L’avocate de Noël S. insiste sur le fait que « le dossier débute de manière peu orthodoxe, puisque nous avons un soit-transmis au tribunal judiciaire de Versailles, avec très peu d’éléments, [mais] une demande d’ouverture d’une enquête préliminaire. […] La procédure se poursuit […] mais elle décide […] de ne pas déposer plainte ». Sur les récits des témoins, elle précise : « On a deux personnes qui sont entendues, mais seulement par procès-verbal d’attache téléphonique, ce qui donne assez peu de renseignements sur la manière dont [elles] ont évoqué la situation, et les mots [qu’elles] ont utilisés. On n’est pas sur ce qu’on pourrait qualifier de témoignage recueilli dans les formes du code de procédure pénale ».

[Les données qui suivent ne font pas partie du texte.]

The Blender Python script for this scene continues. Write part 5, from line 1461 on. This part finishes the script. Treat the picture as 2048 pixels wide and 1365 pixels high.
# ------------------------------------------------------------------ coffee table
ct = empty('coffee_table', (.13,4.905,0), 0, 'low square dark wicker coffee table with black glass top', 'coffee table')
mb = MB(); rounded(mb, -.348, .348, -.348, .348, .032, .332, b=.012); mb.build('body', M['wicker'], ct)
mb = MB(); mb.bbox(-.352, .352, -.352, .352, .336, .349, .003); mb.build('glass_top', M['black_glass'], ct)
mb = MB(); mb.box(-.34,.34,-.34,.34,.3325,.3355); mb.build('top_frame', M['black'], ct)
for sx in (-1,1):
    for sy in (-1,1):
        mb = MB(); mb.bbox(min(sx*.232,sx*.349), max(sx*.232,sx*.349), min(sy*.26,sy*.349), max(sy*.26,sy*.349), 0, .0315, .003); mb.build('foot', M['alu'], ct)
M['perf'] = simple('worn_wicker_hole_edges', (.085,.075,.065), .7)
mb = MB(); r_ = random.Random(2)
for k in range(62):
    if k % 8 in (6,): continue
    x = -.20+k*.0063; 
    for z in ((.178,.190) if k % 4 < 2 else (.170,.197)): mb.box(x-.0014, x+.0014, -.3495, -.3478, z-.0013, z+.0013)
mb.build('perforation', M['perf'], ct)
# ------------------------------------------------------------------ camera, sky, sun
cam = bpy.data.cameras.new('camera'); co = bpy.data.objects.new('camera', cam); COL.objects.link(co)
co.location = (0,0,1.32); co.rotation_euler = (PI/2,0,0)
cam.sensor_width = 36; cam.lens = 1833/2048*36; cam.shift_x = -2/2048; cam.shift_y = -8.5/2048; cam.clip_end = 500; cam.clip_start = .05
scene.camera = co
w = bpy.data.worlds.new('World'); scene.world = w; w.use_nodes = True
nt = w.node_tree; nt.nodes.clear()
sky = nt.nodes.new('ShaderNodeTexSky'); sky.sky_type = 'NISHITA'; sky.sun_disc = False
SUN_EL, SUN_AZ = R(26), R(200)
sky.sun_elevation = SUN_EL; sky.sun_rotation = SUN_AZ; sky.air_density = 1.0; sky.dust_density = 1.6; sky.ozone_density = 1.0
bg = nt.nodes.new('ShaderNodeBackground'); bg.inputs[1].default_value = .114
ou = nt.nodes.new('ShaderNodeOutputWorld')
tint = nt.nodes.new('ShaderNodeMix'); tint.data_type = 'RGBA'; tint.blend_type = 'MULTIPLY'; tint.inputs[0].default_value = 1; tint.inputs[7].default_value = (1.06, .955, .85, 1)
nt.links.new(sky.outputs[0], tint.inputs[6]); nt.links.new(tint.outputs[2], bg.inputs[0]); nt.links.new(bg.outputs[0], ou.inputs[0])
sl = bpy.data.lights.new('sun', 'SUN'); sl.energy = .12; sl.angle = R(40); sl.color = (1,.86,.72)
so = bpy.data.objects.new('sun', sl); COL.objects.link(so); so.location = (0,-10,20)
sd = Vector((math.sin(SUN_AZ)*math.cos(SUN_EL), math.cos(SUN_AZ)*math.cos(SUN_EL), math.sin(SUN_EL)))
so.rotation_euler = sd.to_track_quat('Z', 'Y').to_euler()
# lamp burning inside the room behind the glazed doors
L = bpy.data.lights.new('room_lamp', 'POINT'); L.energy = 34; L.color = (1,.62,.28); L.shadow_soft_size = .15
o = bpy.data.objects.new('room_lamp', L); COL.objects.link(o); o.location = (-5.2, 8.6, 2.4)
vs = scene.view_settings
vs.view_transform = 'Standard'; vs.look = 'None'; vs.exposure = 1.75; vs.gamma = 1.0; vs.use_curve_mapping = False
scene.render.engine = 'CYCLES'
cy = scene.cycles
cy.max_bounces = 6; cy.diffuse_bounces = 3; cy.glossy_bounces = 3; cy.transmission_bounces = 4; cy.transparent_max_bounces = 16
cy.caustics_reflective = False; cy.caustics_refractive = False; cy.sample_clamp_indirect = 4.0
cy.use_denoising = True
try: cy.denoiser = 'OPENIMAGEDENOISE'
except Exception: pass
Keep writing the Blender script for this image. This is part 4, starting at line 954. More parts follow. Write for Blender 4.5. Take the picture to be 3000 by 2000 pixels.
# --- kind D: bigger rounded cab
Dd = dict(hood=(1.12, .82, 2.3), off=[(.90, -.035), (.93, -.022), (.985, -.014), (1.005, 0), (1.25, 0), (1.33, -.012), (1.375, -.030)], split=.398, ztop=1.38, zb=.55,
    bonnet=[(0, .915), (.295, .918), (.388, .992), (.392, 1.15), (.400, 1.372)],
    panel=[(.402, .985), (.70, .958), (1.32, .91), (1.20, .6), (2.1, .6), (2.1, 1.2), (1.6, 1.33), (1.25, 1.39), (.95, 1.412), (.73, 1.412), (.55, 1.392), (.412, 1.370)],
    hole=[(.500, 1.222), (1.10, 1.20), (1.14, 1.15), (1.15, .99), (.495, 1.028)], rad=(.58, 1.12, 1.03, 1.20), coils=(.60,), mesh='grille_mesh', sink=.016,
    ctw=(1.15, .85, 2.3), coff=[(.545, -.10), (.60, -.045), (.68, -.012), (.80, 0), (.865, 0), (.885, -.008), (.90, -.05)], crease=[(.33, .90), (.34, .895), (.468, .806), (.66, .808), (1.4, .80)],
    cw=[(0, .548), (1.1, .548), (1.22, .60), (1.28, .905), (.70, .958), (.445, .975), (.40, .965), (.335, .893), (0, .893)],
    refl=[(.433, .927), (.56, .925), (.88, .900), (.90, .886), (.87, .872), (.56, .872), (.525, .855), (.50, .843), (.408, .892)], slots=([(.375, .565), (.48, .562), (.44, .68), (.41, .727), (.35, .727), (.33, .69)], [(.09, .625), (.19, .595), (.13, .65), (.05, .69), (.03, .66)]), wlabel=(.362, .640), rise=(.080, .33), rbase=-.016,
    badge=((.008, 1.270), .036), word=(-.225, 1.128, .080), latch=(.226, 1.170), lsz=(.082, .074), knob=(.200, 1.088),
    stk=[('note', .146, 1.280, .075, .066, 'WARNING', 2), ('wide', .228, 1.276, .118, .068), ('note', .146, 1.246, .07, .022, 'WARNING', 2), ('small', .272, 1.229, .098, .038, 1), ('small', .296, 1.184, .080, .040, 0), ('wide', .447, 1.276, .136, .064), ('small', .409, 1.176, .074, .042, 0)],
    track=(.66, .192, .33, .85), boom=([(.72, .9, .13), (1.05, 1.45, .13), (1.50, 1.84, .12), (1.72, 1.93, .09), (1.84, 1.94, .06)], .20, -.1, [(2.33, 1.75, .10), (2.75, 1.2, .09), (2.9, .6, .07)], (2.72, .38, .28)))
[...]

« Peut-être [que Coline J.] ne dit pas exactement la vérité, en tout cas, c’est une hypothèse qu’on ne peut pas complètement exclure », estime l’avocate : « Et si elle ment, elle a intérêt à ne pas déposer plainte, pour ne pas s’exposer à des poursuites pour dénonciation calomnieuse. […] Sa seule parole, dans ce contexte, est manifestement insuffisante à rapporter la preuve de la matérialité des faits ». Elle conclut : « On va sacrifier monsieur sur l’autel de la parole des femmes, [et du raisonnement selon lequel] on ne peut plus, en 2025, accepter de considérer qu’une femme puisse ne pas exactement dire la vérité ».
À la reprise, le tribunal prononce six mois de sursis : « C’est un avertissement, mais c’est un avertissement sérieux. Quand une femme dit non, c’est non. Et quand il y a un doute, c’est non. Il faut que vous le compreniez, sinon, vous risquez de vous mettre dans des situations compliquées ».